技術軽視,とは簡単に決め付けられませんが,
ハッカー的意味合いでの「クールさ」,コードの汎用度,洗練度に関して,
極端に関心が低いのは事実です。
もともと,経営陣は技術を明快に問題解決の手段と割り切っている人たちで,
コンピュータ・カルチャーへの憧憬がありません。
それが社内文化に反映しています。
シリコンバレー・スタイルを謳っていますが,
いわゆるnerdにとって居心地のいい環境ではないと思います。
実際に,そのようなタイプの人が
早々に失望して退散するのを何度も目の当たりにしました。
しかし,贔屓目ではなく,経営陣の無理解や偏見といった要素で
そうなっている,という印象は受けません。
明快な戦略のもとにそのような文化が築かれ,
実際にそれなりのパフォーマンスが上がっているのですから,
「それもあり」なのだ,と私も思っています。
Re:カルチャーショック
土曜日はさらに別の意味でカルチャーショックがあったかと思います。驚かしてごめんなさい。

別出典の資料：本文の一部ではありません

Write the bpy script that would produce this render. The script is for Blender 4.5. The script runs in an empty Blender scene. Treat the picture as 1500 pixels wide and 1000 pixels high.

>熱意と能力は凄いですが、やっていることには微妙に閉塞感があります。
>裏には悩みと苦しみがありました。どちらが幸せかはよく分かりません。
悩みと苦しみの先には千載一偶のチャンスが待っているかも知れないという期待感もあります。
微妙な閉塞感を感じながらも熱意を持って邁進しているのはやはり期待も大きいからだと思います。
もちろん、邁進している今こそが楽しいというのが一番の原動力だとは思いますが。
ちなみに私のしていること(しようとしていること)は閉塞感の塊みたいなもので、千載一偶のチャンスすらなく、ただただ辿りつけない理想に向かって突き進むだけです。
それに比べたら、あの会場でみた開発者の姿は光り輝く未来に向かっているような印象を受けます。
私自身も開発の仕事をしているときのほうがなんとなく未来というものが考えられて楽しいですよ♪
Re:カルチャーショック
他人の名前を忘れることはしばしばありますが、顔を見て、会ったことがある人かどうか認識できなかったのは、初めての経験でした。